= TASK BRIEF =
The data below needs to be returned exactly, line for line.

= RECORDED INFORMATION =
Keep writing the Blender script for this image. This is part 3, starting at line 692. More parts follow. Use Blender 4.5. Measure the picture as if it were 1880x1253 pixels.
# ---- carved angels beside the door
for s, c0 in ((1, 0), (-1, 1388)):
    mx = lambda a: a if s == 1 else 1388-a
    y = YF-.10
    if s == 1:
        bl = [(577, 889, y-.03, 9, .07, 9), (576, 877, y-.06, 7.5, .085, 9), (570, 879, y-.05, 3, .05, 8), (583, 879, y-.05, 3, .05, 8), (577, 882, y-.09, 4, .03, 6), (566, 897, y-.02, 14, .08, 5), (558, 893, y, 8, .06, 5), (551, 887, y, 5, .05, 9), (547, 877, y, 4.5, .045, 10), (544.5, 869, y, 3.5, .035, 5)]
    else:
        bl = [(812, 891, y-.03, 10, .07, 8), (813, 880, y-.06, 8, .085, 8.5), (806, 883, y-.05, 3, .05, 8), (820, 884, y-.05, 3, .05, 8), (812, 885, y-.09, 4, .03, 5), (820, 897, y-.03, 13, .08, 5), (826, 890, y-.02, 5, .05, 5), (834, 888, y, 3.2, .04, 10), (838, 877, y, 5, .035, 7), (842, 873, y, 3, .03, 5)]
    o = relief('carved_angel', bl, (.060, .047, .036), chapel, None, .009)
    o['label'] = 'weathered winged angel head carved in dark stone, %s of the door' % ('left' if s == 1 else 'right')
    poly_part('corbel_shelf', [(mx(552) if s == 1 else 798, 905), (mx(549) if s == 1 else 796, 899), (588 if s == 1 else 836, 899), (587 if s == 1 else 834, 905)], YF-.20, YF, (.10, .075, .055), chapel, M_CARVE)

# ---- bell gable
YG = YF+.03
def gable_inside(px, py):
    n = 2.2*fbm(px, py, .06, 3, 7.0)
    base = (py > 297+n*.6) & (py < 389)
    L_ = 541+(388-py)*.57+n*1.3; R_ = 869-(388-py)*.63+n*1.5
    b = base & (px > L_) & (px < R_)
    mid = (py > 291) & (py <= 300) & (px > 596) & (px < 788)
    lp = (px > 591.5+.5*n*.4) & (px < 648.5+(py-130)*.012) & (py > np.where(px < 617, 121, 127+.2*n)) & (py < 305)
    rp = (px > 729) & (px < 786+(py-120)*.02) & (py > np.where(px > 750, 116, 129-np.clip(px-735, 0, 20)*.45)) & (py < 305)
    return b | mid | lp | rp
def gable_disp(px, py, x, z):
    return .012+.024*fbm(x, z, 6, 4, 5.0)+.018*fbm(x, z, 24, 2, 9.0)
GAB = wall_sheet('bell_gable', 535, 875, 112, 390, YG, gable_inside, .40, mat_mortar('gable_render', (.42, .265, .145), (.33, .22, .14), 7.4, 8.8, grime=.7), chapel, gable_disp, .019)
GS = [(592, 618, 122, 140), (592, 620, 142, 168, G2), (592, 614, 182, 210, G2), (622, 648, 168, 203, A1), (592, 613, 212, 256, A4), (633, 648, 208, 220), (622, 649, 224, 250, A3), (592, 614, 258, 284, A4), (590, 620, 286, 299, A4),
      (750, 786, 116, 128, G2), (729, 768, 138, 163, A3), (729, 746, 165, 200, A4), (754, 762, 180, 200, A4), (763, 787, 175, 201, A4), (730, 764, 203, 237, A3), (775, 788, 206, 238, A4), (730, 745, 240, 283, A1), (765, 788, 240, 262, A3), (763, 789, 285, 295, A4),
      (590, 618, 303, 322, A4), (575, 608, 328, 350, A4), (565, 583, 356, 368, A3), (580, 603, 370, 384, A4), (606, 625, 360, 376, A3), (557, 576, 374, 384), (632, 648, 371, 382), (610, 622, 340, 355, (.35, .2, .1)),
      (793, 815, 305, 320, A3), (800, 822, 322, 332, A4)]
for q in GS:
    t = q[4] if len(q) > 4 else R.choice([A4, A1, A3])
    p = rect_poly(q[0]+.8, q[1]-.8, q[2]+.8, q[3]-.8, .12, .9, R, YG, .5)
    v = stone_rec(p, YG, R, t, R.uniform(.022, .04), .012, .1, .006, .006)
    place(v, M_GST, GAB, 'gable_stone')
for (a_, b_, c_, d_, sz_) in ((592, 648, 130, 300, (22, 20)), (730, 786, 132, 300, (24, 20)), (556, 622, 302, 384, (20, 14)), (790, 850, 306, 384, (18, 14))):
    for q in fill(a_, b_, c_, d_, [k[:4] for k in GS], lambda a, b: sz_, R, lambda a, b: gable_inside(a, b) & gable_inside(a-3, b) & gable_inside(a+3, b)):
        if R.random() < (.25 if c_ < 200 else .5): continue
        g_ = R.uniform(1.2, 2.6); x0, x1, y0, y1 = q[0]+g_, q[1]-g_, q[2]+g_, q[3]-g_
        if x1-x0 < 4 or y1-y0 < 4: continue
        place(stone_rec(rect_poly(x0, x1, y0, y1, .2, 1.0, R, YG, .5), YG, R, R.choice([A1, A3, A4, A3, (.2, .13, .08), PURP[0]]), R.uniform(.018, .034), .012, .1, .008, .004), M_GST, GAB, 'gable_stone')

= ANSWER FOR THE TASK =
Keep writing the Blender script for this image. This is part 3, starting at line 692. More parts follow. Use Blender 4.5. Measure the picture as if it were 1880x1253 pixels.
# ---- carved angels beside the door
for s, c0 in ((1, 0), (-1, 1388)):
    mx = lambda a: a if s == 1 else 1388-a
    y = YF-.10
    if s == 1:
        bl = [(577, 889, y-.03, 9, .07, 9), (576, 877, y-.06, 7.5, .085, 9), (570, 879, y-.05, 3, .05, 8), (583, 879, y-.05, 3, .05, 8), (577, 882, y-.09, 4, .03, 6), (566, 897, y-.02, 14, .08, 5), (558, 893, y, 8, .06, 5), (551, 887, y, 5, .05, 9), (547, 877, y, 4.5, .045, 10), (544.5, 869, y, 3.5, .035, 5)]
    else:
        bl = [(812, 891, y-.03, 10, .07, 8), (813, 880, y-.06, 8, .085, 8.5), (806, 883, y-.05, 3, .05, 8), (820, 884, y-.05, 3, .05, 8), (812, 885, y-.09, 4, .03, 5), (820, 897, y-.03, 13, .08, 5), (826, 890, y-.02, 5, .05, 5), (834, 888, y, 3.2, .04, 10), (838, 877, y, 5, .035, 7), (842, 873, y, 3, .03, 5)]
    o = relief('carved_angel', bl, (.060, .047, .036), chapel, None, .009)
    o['label'] = 'weathered winged angel head carved in dark stone, %s of the door' % ('left' if s == 1 else 'right')
    poly_part('corbel_shelf', [(mx(552) if s == 1 else 798, 905), (mx(549) if s == 1 else 796, 899), (588 if s == 1 else 836, 899), (587 if s == 1 else 834, 905)], YF-.20, YF, (.10, .075, .055), chapel, M_CARVE)

# ---- bell gable
YG = YF+.03
def gable_inside(px, py):
    n = 2.2*fbm(px, py, .06, 3, 7.0)
    base = (py > 297+n*.6) & (py < 389)
    L_ = 541+(388-py)*.57+n*1.3; R_ = 869-(388-py)*.63+n*1.5
    b = base & (px > L_) & (px < R_)
    mid = (py > 291) & (py <= 300) & (px > 596) & (px < 788)
    lp = (px > 591.5+.5*n*.4) & (px < 648.5+(py-130)*.012) & (py > np.where(px < 617, 121, 127+.2*n)) & (py < 305)
    rp = (px > 729) & (px < 786+(py-120)*.02) & (py > np.where(px > 750, 116, 129-np.clip(px-735, 0, 20)*.45)) & (py < 305)
    return b | mid | lp | rp
def gable_disp(px, py, x, z):
    return .012+.024*fbm(x, z, 6, 4, 5.0)+.018*fbm(x, z, 24, 2, 9.0)
GAB = wall_sheet('bell_gable', 535, 875, 112, 390, YG, gable_inside, .40, mat_mortar('gable_render', (.42, .265, .145), (.33, .22, .14), 7.4, 8.8, grime=.7), chapel, gable_disp, .019)
GS = [(592, 618, 122, 140), (592, 620, 142, 168, G2), (592, 614, 182, 210, G2), (622, 648, 168, 203, A1), (592, 613, 212, 256, A4), (633, 648, 208, 220), (622, 649, 224, 250, A3), (592, 614, 258, 284, A4), (590, 620, 286, 299, A4),
      (750, 786, 116, 128, G2), (729, 768, 138, 163, A3), (729, 746, 165, 200, A4), (754, 762, 180, 200, A4), (763, 787, 175, 201, A4), (730, 764, 203, 237, A3), (775, 788, 206, 238, A4), (730, 745, 240, 283, A1), (765, 788, 240, 262, A3), (763, 789, 285, 295, A4),
      (590, 618, 303, 322, A4), (575, 608, 328, 350, A4), (565, 583, 356, 368, A3), (580, 603, 370, 384, A4), (606, 625, 360, 376, A3), (557, 576, 374, 384), (632, 648, 371, 382), (610, 622, 340, 355, (.35, .2, .1)),
      (793, 815, 305, 320, A3), (800, 822, 322, 332, A4)]
for q in GS:
    t = q[4] if len(q) > 4 else R.choice([A4, A1, A3])
    p = rect_poly(q[0]+.8, q[1]-.8, q[2]+.8, q[3]-.8, .12, .9, R, YG, .5)
    v = stone_rec(p, YG, R, t, R.uniform(.022, .04), .012, .1, .006, .006)
    place(v, M_GST, GAB, 'gable_stone')
for (a_, b_, c_, d_, sz_) in ((592, 648, 130, 300, (22, 20)), (730, 786, 132, 300, (24, 20)), (556, 622, 302, 384, (20, 14)), (790, 850, 306, 384, (18, 14))):
    for q in fill(a_, b_, c_, d_, [k[:4] for k in GS], lambda a, b: sz_, R, lambda a, b: gable_inside(a, b) & gable_inside(a-3, b) & gable_inside(a+3, b)):
        if R.random() < (.25 if c_ < 200 else .5): continue
        g_ = R.uniform(1.2, 2.6); x0, x1, y0, y1 = q[0]+g_, q[1]-g_, q[2]+g_, q[3]-g_
        if x1-x0 < 4 or y1-y0 < 4: continue
        place(stone_rec(rect_poly(x0, x1, y0, y1, .2, 1.0, R, YG, .5), YG, R, R.choice([A1, A3, A4, A3, (.2, .13, .08), PURP[0]]), R.uniform(.018, .034), .012, .1, .008, .004), M_GST, GAB, 'gable_stone')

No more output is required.